En effet, il était le peintre le plus influent de son époque en Hollande. Sa technique de la touche épaisse, non seulement n’était pas « exceptionnelle » mais, bien au contraire, très répandue. La surface peinte par Rembrandt est caractéristique de la peinture hollandaise du XVIIe.

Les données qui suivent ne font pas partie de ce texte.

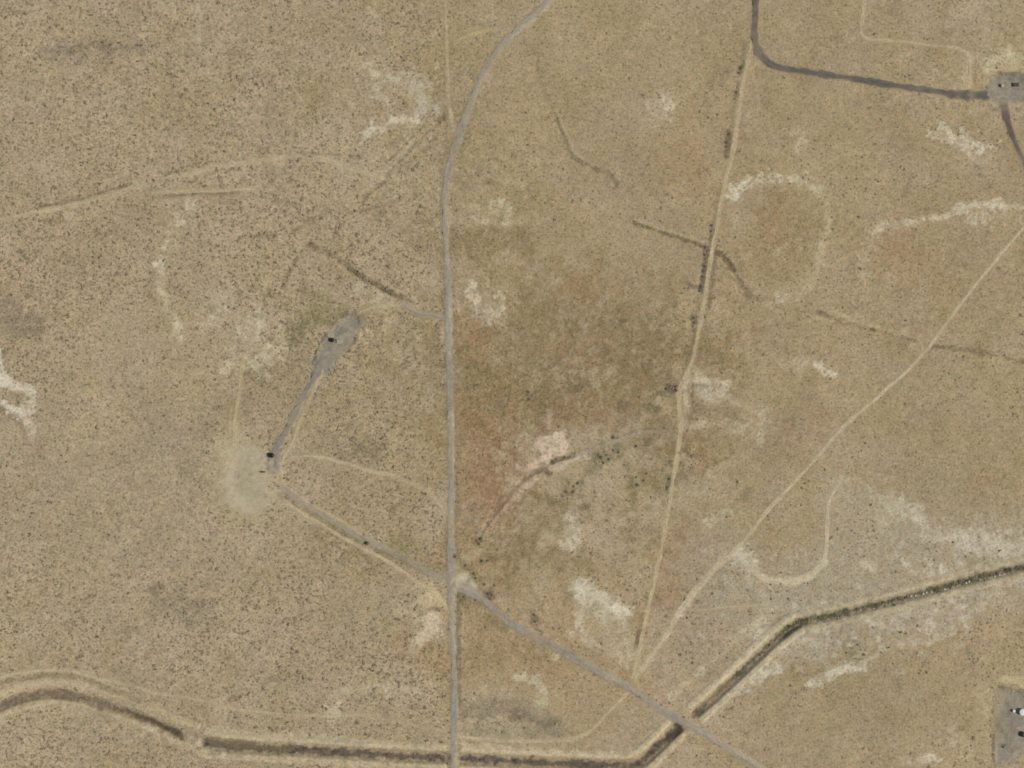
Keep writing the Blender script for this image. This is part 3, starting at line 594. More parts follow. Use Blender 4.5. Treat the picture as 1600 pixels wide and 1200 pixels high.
# ------------------------------------------------------------------ roads and tracks (defined before the ground so that the ground is levelled under them)
ROADS = [
 # name, label, points (x, y, half width), colour, strength, kind of surface
 ('road', 'grey gravel road running north to south past the crossroads', [(905, -60, 5), (860, -2, 5), (835, 24, 5), (800, 54, 5), (775, 82, 4.2), (755, 115, 4), (742, 145, 4), (732, 170, 5), (722, 195, 6), (714, 220, 6), (706, 245, 5), (699, 275, 4.2), (696, 310, 4.2), (696, 350, 4.2), (698, 400, 4.2), (700, 450, 4.2), (701, 500, 4.4), (702, 560, 4.2), (703, 620, 4.2), (705, 700, 4.2), (705, 780, 4.4), (704, 860, 5), (706, 900, 6), (706, 950, 5), (708, 1010, 4.6), (710, 1080, 5), (710, 1150, 5), (708, 1210, 5), (706, 1300, 5)], ROADG, .9, 'gravel'),
 ('road', 'grey gravel road running from the crossroads to the south-east', [(708, 910, 6), (725, 920, 8), (745, 930, 6), (770, 950, 5), (800, 975, 5.4), (840, 997, 5.6), (880, 1018, 5.6), (920, 1042, 5.4), (960, 1062, 5.2), (1000, 1085, 5), (1040, 1113, 5.2), (1080, 1135, 5.4), (1120, 1158, 5.4), (1160, 1183, 5.4), (1200, 1206, 5.4), (1300, 1265, 5.4)], (147, 139, 125), .85, 'gravel'),
 ('road', 'faint grey road leading north-west from the crossroads to the wells', [(704, 905, 5), (672, 895, 4), (640, 878, 4), (600, 857, 4), (574, 846, 4), (540, 826, 3.8), (510, 808, 3.8), (480, 790, 3.8), (455, 772, 4.4), (440, 760, 5)], (150, 141, 121), .7, 'gravel'),
 ('road', 'grey service road between the black tank and the narrow well pad', [(430, 740, 8), (428, 722, 8), (432, 702, 5), (446, 676, 4.6), (460, 648, 4.6), (474, 620, 4.6), (488, 596, 4.8), (500, 574, 6)], (134, 127, 115), .8, 'gravel'),
 ('road', 'dark grey spur road joining the north to south road by the narrow well pad', [(632, 476, 1.5), (645, 485, 4), (658, 490, 3.6), (675, 492, 3), (697, 498, 3.4)], (132, 126, 114), .75, 'gravel'),
 ('road', 'black surfaced road curving from the north edge to the north-east pad', [(1181, -60, 5), (1180, 0, 5.5), (1180, 25, 4.5), (1179, 50, 5), (1182, 72, 6), (1192, 90, 6), (1208, 102, 5), (1230, 108, 4.2), (1270, 114, 4.2), (1320, 121, 4.4), (1380, 131, 4.4), (1440, 140, 4.6), (1500, 148, 5.4), (1550, 150, 6)], BLACKTOP, .88, 'tar'),
 ('road', 'narrow black road running south from the north-east pad', [(1568, 158, 7), (1570, 170, 5.5), (1573, 185, 4.4), (1580, 207, 3.4), (1588, 228, 3.2), (1597, 246, 3), (1625, 300, 3)], (98, 89, 81), .85, 'tar'),
 ('dirt_track', 'pale straight wheel track running south beside the north part of the gravel road', [(694, -60, 2.5), (696, 0, 2.5), (697, 45, 2.5), (699, 90, 2.5), (699, 130, 2.5), (702, 165, 2.5), (706, 190, 2.8), (709, 210, 3)], TRACK, .6, 'dirt'),
 ('dirt_track', 'faint buff track curving between the straight track and the gravel road', [(705, 74, 2), (712, 66, 3), (728, 57, 3), (755, 48, 3), (785, 41, 3.2), (803, 42, 3)], (176, 158, 116), .5, 'dirt'),
 ('dirt_track', 'long pale track running from the black road down to the south-east road', [(1178, 55, 1.5), (1172, 75, 2.5), (1168, 100, 3.5), (1162, 125, 3), (1156, 160, 3), (1151, 200, 3), (1144, 240, 3), (1136, 270, 3.5), (1131, 295, 3.2), (1126, 320, 3), (1119, 360, 2.8), (1112, 395, 2.8), (1106, 430, 2.8), (1100, 470, 3), (1095, 500, 3.4), (1089, 530, 2.8), (1082, 560, 2.6), (1070, 590, 3), (1061, 610, 4), (1061, 640, 3.5), (1063, 665, 4), (1060, 695, 3), (1056, 720, 3), (1050, 760, 2.8), (1043, 800, 2.8), (1036, 840, 3), (1028, 880, 2.8), (1020, 920, 2.6), (1013, 950, 2.6), (1004, 990, 2.6), (998, 1020, 4), (993, 1050, 7), (990, 1068, 6)], (179, 163, 128), .82, 'dirt'),
 ('dirt_track', 'short pale link from the long track to the bend of the black road', [(1168, 112, 2), (1178, 102, 2), (1190, 96, 3)], TRACK, .6, 'dirt'),
 ('dirt_track', 'pale track crossing the east plain diagonally to the south-east road', [(1660, 290, 2.2), (1600, 355, 2.2), (1560, 402, 2.2), (1520, 450, 2.4), (1500, 476, 2.6), (1475, 510, 2.4), (1453, 540, 2.4), (1425, 572, 2.4), (1390, 604, 3), (1360, 630, 2.4), (1320, 665, 2.4), (1280, 710, 2.4), (1240, 754, 2.4), (1200, 797, 3), (1170, 835, 2.2), (1155, 852, 3), (1140, 868, 4), (1112, 893, 4), (1085, 925, 5), (1062, 955, 5), (1045, 985, 4), (1030, 1008, 3), (1012, 1032, 3), (998, 1052, 4)], (186, 170, 138), .75, 'dirt'),
 ('dirt_track', 'pale track curving from the south-east road west to the bridge', [(985, 1078, 2), (965, 1098, 2), (948, 1115, 2), (935, 1130, 2.2), (920, 1143, 2.6), (900, 1153, 3), (870, 1157, 2.6), (830, 1158, 2.4), (780, 1156, 2.6), (740, 1153, 2.6), (714, 1150, 2.6)], (180, 164, 132), .65, 'dirt'),
 ('dirt_track', 'thin pale track bending round a square corner near the north edge', [(1350, -60, 3), (1350, 0, 3), (1347, 30, 3), (1346, 50, 2.8), (1353, 59, 2.6), (1370, 62, 2.2), (1410, 65, 2.2), (1450, 70, 2.2), (1480, 73, 2.2), (1500, 77, 2.2), (1511, 84, 2.4), (1515, 96, 2.4), (1515, 125, 2.4), (1514, 146, 2.2)], (184, 167, 132), .62, 'dirt'),
 ('dirt_track', 'pale buff track south of the faint road, ending at the crossroads', [(440, 778, 2.5), (465, 798, 2.5), (500, 818, 2.6), (535, 840, 2.6), (570, 858, 2.8), (600, 874, 2.8), (630, 893, 3), (652, 908, 3.4), (675, 922, 4), (692, 942, 3), (700, 960, 2.5)], (186, 169, 134), .78, 'dirt'),
 ('dirt_track', 'pale track along the east side of the grey service road', [(508, 572, 1.6), (498, 592, 2.6), (484, 624, 2.6), (470, 655, 2.4), (457, 690, 2.2), (445, 712, 3), (439, 735, 3), (447, 760, 3), (470, 780, 3), (500, 797, 3), (535, 815, 3), (565, 838, 2)], (180, 164, 132), .65, 'dirt'),
 ('dirt_track', 'curved pale track rising from the wells to the gravel road', [(450, 715, 2), (480, 712, 2), (510, 716, 2.2), (545, 726, 2.6), (580, 736, 2.6), (610, 742, 3), (635, 752, 3.4), (655, 760, 3.8), (672, 773, 3.6), (685, 787, 3), (694, 802, 2.5)], (184, 167, 136), .78, 'dirt'),
 ('dirt_track', 'pale wheel track running north from the round clearing', [(366, 700, 3), (366, 680, 3), (368, 650, 3), (372, 620, 3), (376, 590, 3), (380, 565, 4), (384, 548, 4)], (178, 163, 126), .62, 'dirt'),
 ('dirt_track', 'pale thin wheel rut beside the track north of the round clearing', [(358, 680, 1.6), (358, 655, 1.6), (361, 630, 1.4)], (172, 158, 122), .35, 'dirt'),
 ('dirt_track', 'narrow pale track past the north end of the narrow well pad', [(556, 492, 2), (570, 484, 2.4), (590, 479, 2.4), (608, 477, 2), (632, 478, 2)], (178, 164, 130), .7, 'dirt'),
 ('dirt_track', 'broad faint track crossing the west plain from the west edge', [(-60, 352, 5), (0, 344, 5), (40, 335, 4.5), (80, 327, 4.5), (120, 318, 4.5), (170, 306, 4.5), (215, 290, 4.5), (250, 283, 5), (300, 270, 5), (340, 260, 5), (400, 252, 5), (440, 246, 4), (470, 243, 3.5), (510, 250, 4), (545, 262, 4), (580, 272, 3.5), (610, 282, 2.5)], (179, 164, 130), .6, 'dirt'),
 ('dirt_track', 'short pale rut splitting off the broad faint track', [(235, 300, 2), (280, 300, 2.6), (320, 299, 2.6), (360, 297, 2.2), (400, 294, 2)], (182, 168, 132), .58, 'dirt'),
 ('dirt_track', 'faint track lying south of the broad faint track', [(250, 310, 1.5), (300, 304, 1.5), (370, 303, 1.5)], (124, 112, 82), .35, 'dirt'),
 ('dirt_track', 'thin pale track north of the canal in the south-west', [(-60, 1072, 2), (0, 1058, 2), (40, 1050, 2), (80, 1047, 2), (120, 1051, 2), (165, 1063, 2), (200, 1070, 2), (222, 1077, 2.4), (240, 1083, 2), (290, 1090, 1.6), (330, 1098, 1.6), (360, 1107, 1.6), (400, 1112, 1.6), (450, 1116, 1.4), (500, 1119, 2.4), (540, 1118, 2.2), (560, 1116, 2.2), (580, 1120, 3), (600, 1124, 2), (640, 1132, 1.6), (670, 1139, 1.6), (700, 1144, 1.6)], (182, 166, 132), .55, 'dirt'),
 ('dirt_track', 'pale track looping round the grassy hollow in the south-east', [(1310, 755, 2.5), (1302, 768, 2.6), (1295, 785, 2.6), (1292, 815, 2.8), (1291, 850, 3), (1286, 878, 3.4), (1272, 893, 5), (1252, 903, 5), (1225, 910, 4.4), (1200, 907, 4), (1182, 898, 3), (1172, 888, 3)], (190, 177, 146), .75, 'dirt'),
 ('dirt_track', 'short pale track west of the grassy hollow', [(1070, 953, 1.6), (1100, 953, 1.6), (1140, 948, 1.6), (1200, 944, 1.6), (1230, 936, 1.6)], (182, 168, 132), .5, 'dirt'),
]
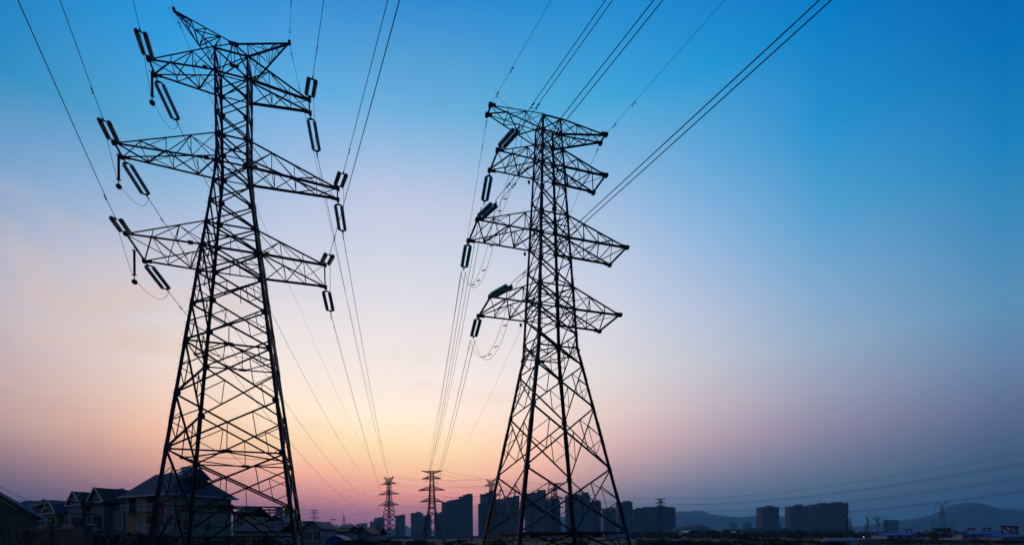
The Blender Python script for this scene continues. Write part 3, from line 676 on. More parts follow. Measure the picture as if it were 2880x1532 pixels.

Ces deux approches sont finalement caractéristiques de la démarche de tout historien de l’art. Mais une troisième approche du maître est celle d’une reconsidération de sa vie. Gary Schwartz a étudié avec minutie l’entourage de R., ses mécènes, ses clients, l’histoire de  sa famille. Cet éclairage, pour intéressant qu’il soi, débouche sur la conclusion que Rembrandt a été un « raté de l’école latine », un frustré de la reconnaissance sociale. R. a-t-il été un Rubens ou un Van Dyck raté ? Les relations difficiles avec les commanditaires et sa dépendance du marché ont-ils été la cause de son échec ? Mais comment expliquer la profusion de gravures, de dessins souvent oubliés ?
Svetlana Alpers affirme le contraire. En entrant dans l’œuvre par le biais de l’atelier, elle démontre que la réussite de R. se reflète dans la maîtrise remarquable sur la production de son atelier et dans la création dune « valeur Rembrandt » sur le marché des œuvres d’art.